Given Wednesday’s ruling by Cowlitz County Judge Stephen Warning, Gathe said Thursday the city council will have to decide what

to do next. The council could file in Clark County Superior Court for a declaratory judgment that the proposed ordinance isn’t legal. Or the council could agree to put the ordinance on the ballot as an advisory vote. The council could also decline to take action and see if the petitioners take them to court.

In a Wednesday email to councilors, Tim Eyman, a state initiative activist who has been serving as a consultant to the petitioners, threatened legal action.

Eyman said the council can do one of only three things: “pass it into law, put it on the ballot, or put it and a city-written alternative on the November ballot,” he wrote.

“We all know your biases against this particular initiative and your agreement with us that it will be overwhelmingly approved by voters. But your opposition to the initiative and your belief that the voters will approve it do not give you the right to violate the law,” Eyman wrote.

He then referenced Everett attorney Stephen Pidgeon, who represents petitioners. The council needs to act once Kimsey certifies the petition, he wrote.

“Mr. Pidgeon stands ready if you don’t. We can do this the easy way or the hard way, but one way or the other, (Larry) Patella’s initiative will be on the November 2013 ballot,” Eyman wrote.

Gathe disagrees with Eyman’s contention that the council only has three options.

There’s precedence for declining to put a certified ordinance on the ballot, Gathe said, citing a 1998 case from the state Court of Appeals, Division Three, called Priorities First v. City of Spokane.

In that case, judges said the Spokane City Council was within its rights to reject a proposed ordinance because it conflicted with state law and dealt with an issue beyond the city’s authority.

Gathe said the earliest the council will take up the subject would likely be May 6.

The agenda has been set for the April 22 meeting, and the council doesn’t meet April 29.

Other problems

On Wednesday, Warning deemed unconstitutional a state law that says all signatures by people who signed more than once, including the original, must be stricken.

In a Thursday letter to Vancouver City Clerk Carrie Lewellen, Kimsey wrote that in light of Warning’s ruling, the petition now has 6,046 valid signatures.

The petition needed 5,472 valid signatures to qualify for the ballot.

A total of 7,719 signatures were ruled invalid for a variety of reasons, such as the person wasn’t registered to vote or didn’t live within city limits.

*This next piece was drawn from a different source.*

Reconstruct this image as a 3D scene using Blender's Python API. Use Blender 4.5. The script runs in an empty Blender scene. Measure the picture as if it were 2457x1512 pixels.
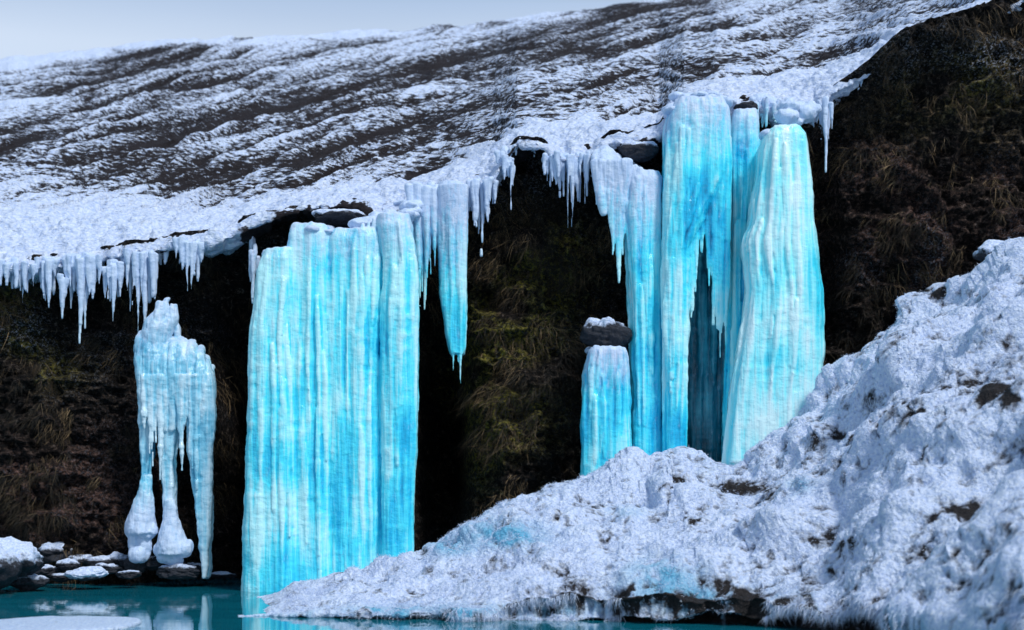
import bpy, math, numpy as np
from mathutils import Vector
rng=np.random.default_rng(7)
F=3412.0; CH=1.6
def WX(px,d): return (np.asarray(px,float)-1228)/F*d
def WZ(py,d): return CH+(1198-np.asarray(py,float))/F*d
def interp(pts,x):
    p=np.array(pts,float); return np.interp(x,p[:,0],p[:,1])
def sm(a,b,x):
    t=np.clip((x-a)/(b-a),0,1); return t*t*(3-2*t)
# ---------- numpy noise
def _h(i,j,k,s):
    n=(i.astype(np.int64)*73856093)^(j.astype(np.int64)*19349663)^(k.astype(np.int64)*83492791)^(s*2654435)
    n=n&0xffffffff
    n=(n^(n>>13))*1274126177&0xffffffff
    n=(n^(n>>16))*2246822519&0xffffffff
    n=n^(n>>15)
    return (n&0xffffff)/float(0xffffff)
def vn(x,y,z=0.0,s=0):
    x,y,z=np.broadcast_arrays(np.asarray(x,float),np.asarray(y,float),np.asarray(z,float))
    i=np.floor(x);j=np.floor(y);k=np.floor(z)
    u=x-i;v=y-j;w=z-k
    u=u*u*(3-2*u);v=v*v*(3-2*v);w=w*w*(3-2*w)
    i=i.astype(np.int64);j=j.astype(np.int64);k=k.astype(np.int64)
    r=0
    for a in (0,1):
        for b in (0,1):
            for c in (0,1):
                r=r+_h(i+a,j+b,k+c,s)*(u if a else 1-u)*(v if b else 1-v)*(w if c else 1-w)
    return r
def fbm(x,y,z=0.0,o=4,s=0,g=0.5):
    t=0;a=1.0;n=0;f=1.0
    for q in range(o):
        t=t+a*vn(np.asarray(x)*f+q*7.3,np.asarray(y)*f+q*3.1,np.asarray(z)*f+q*5.7,s+q);n+=a;a*=g;f*=2.03
    return t/n*2-1
def ridge(x,y,z=0.0,o=3,s=0):
    t=0;a=1.0;n=0;f=1.0
    for q in range(o):
        t=t+a*(1-np.abs(2*vn(np.asarray(x)*f+q*7.3,np.asarray(y)*f+q*3.1,np.asarray(z)*f+q*5.7,s+q)-1)*2);n+=a;a*=0.5;f*=2.1
    return t/n
# ---------- mesh helpers
col=bpy.context.scene.collection
def mk(name,V,Q,mat=None,attrs=None,smooth=True,n=4):
    me=bpy.data.meshes.new(name)
    V=np.ascontiguousarray(V,dtype=np.float32);Q=np.ascontiguousarray(Q,dtype=np.int32)
    me.vertices.add(len(V));me.vertices.foreach_set('co',V.ravel())
    me.loops.add(Q.size);me.loops.foreach_set('vertex_index',Q.ravel())
    me.polygons.add(len(Q));me.polygons.foreach_set('loop_start',np.arange(len(Q),dtype=np.int32)*n)
    me.update(calc_edges=True);me.validate()
    me.polygons.foreach_set('use_smooth',np.full(len(me.polygons),smooth))
    for k,a in (attrs or {}).items():
        at=me.attributes.new(k,'FLOAT','POINT');at.data.foreach_set('value',np.ascontiguousarray(a,dtype=np.float32).ravel())
    ob=bpy.data.objects.new(name,me);col.objects.link(ob)
    if mat: me.materials.append(mat)
    return ob
def gridQ(nu,nv,flip=False):
    i,j=np.meshgrid(np.arange(nu-1),np.arange(nv-1),indexing='ij')
    a=(i*nv+j).ravel();b=((i+1)*nv+j).ravel()
    q=np.stack([a,b,b+1,a+1],1)
    return q[:,::-1] if flip else q
def gnormals(P):
    du=np.gradient(P,axis=0);dv=np.gradient(P,axis=1)
    n=np.cross(du,dv);n/=np.linalg.norm(n,axis=2,keepdims=True)+1e-9
    return n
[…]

Signatures aside, Gathe’s written opinion that he distributed to the city council last month listed more than a dozen ways the petition violates the city charter and state law.

For example, the ordinance seeks to limit “light-rail-related City Council legislative authority, city staff administrative work, City Council budgeting authority, and past expenditure of city resources,” Gathe wrote.

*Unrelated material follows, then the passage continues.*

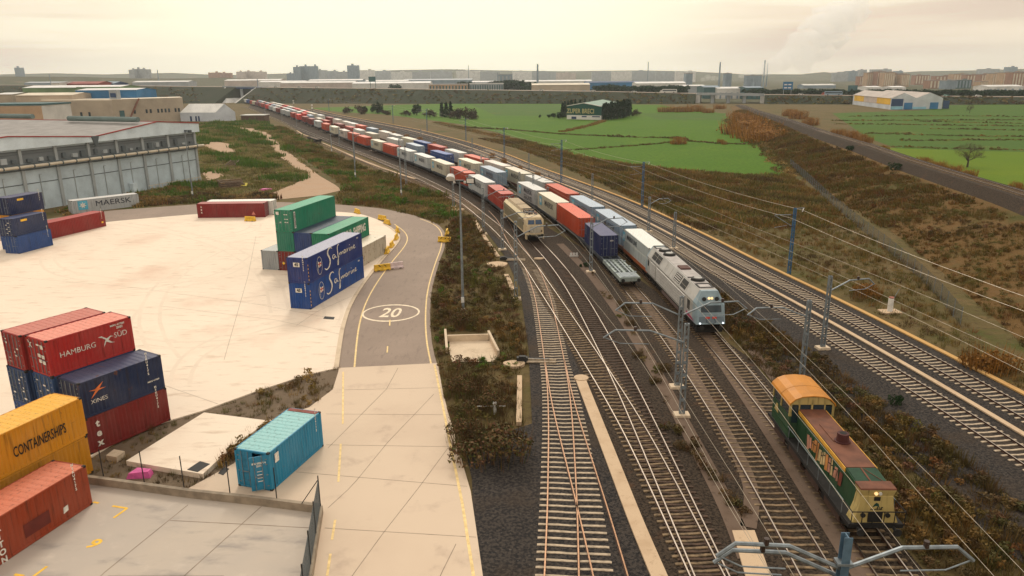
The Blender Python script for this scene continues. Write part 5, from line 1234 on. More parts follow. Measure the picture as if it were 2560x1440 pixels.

All of those limitations, he wrote, “are beyond the permissible scope of the local initiative power.”

The wording was problematic, too. For example, the initiative said, “Whereas, Article 1, Section 4 of the Washington State Constitution states that the people’s right to petition shall never be abridged.”

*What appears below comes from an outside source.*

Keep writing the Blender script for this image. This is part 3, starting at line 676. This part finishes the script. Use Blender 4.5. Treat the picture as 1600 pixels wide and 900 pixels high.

But that section of the state constitution does not apply to the initiative and referendum process, Gathe wrote. Article II of the state constitution governs the state initiative process.

During the March 18 city council meeting, Councilor Jeanne Stewart asked Gathe why city attorneys didn’t help the petitioners with the wording.

Nothing in the city charter directs city attorneys to help with the wording, Gathe said.

Patella, who sponsored the initiative with Debbie Peterson, Ralph Peabody, Charlie Stemper, Steve Herman and Don Yingling, said last month the petition did have to be submitted to the city attorney’s office before it could be circulated.

But that’s for a city attorney to verify the form, not give a legal opinion on the content, Gathe told Stewart.

Even if the city council doesn’t put the ordinance on a ballot this year, there still could be a public vote on the CRC. Clark County Commissioners Tom Mielke and David Madore want a countywide advisory vote, but have not settled on when that would happen.